In Mexico, the Peña Nieto administration was forced into negotiations with the CNTE, but said that changes in its education reform program weren’t up for discussion. Enrique Enríquez Ibarra, head of the Mexico City teachers union, responded that teachers would not back down and would keep developing an alternative democratic education plan. Demonstrations and strikes would continue, he said, until “all our fired colleagues are returned to their jobs, their lost salaries paid, and our bank accounts unfrozen.”

Trains were blocked leading to Michoacán’s main port of Lázaro Cárdenas, and the state’s governor then met with the CNTE. Highways in and out of Chiapas’ capital Tuxtla Gutiérrez, Guerrero’s capital Chilpancingo, and Tabasco’s capital Villahermosa were blocked as well.

Amanda, a parent in Tuxtla Gutiérrez, told La Jornada that: “One of the main jobs of parents now is to protect the public schools during the teachers’ strike.” Other parents called for abolishing school fees and ending the government’s education reform.

As protests mounted, the Secretariat of Public Education announced on 10 July that it would not proceed further with the firing of thousands of teachers. During a national day of protest on 16 July, secciones 7 and 40 of the SNTE in Chiapas occupied radio and television stations to inform the public of their reasons for opposing the federal education reform, and to condemn the shootings in Nochixtlán. Marches on the same national day of protest took place in Puebla, Jalisco, Hidalgo and Mexico states.

Finally two of the imprisoned teachers were released in mid-July – Aciel Sibaja and Roberto Abel Jiménez.

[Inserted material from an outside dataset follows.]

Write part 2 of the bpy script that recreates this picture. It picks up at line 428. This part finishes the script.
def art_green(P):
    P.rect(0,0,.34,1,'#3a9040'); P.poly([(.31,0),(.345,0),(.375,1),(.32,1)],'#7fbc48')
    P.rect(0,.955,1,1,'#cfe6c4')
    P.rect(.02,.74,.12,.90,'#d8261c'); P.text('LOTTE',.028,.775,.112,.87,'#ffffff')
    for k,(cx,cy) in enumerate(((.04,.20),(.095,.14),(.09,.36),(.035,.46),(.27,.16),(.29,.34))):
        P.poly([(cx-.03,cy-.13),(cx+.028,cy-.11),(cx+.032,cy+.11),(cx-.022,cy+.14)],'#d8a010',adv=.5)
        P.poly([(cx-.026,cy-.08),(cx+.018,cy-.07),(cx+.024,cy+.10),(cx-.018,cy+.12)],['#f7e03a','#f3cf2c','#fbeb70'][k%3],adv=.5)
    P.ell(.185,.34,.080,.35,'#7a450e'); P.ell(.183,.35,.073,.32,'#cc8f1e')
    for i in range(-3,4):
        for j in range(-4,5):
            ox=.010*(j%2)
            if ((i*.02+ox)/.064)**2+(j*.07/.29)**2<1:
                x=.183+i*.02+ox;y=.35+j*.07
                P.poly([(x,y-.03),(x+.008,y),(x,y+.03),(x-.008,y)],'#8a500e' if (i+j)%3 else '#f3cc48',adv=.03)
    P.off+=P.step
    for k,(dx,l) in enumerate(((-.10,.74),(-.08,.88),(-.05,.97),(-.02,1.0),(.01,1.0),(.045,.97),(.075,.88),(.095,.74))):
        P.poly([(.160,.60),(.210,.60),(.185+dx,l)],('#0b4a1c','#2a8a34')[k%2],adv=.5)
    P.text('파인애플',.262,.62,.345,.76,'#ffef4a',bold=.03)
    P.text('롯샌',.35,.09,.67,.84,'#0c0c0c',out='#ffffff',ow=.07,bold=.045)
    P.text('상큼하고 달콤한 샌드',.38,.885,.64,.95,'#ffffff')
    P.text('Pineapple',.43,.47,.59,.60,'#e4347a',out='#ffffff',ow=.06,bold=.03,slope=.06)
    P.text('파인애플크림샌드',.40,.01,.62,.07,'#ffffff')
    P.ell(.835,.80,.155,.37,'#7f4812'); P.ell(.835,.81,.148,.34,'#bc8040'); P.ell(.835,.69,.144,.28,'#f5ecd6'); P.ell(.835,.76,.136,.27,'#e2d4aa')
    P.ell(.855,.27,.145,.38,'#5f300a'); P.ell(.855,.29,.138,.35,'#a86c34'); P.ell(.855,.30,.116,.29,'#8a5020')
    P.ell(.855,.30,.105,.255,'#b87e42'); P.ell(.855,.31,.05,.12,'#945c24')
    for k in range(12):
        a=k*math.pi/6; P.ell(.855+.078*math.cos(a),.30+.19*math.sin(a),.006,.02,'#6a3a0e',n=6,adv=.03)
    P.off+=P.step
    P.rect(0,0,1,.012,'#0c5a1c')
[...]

And as they sat in prison, Rubén Núñez and Francisco Villalobos were reconfirmed as general secretary and organisational secretary respectively of Sección 22 in the union’s monthly state conference. “While recent dialogues between CNTE and the Secretariat of the Interior are promising,” the AFT’s Johnson said in her letter to the Mexican ambassador to the US, “their legitimacy is lessened as long as these leaders remain in prison.”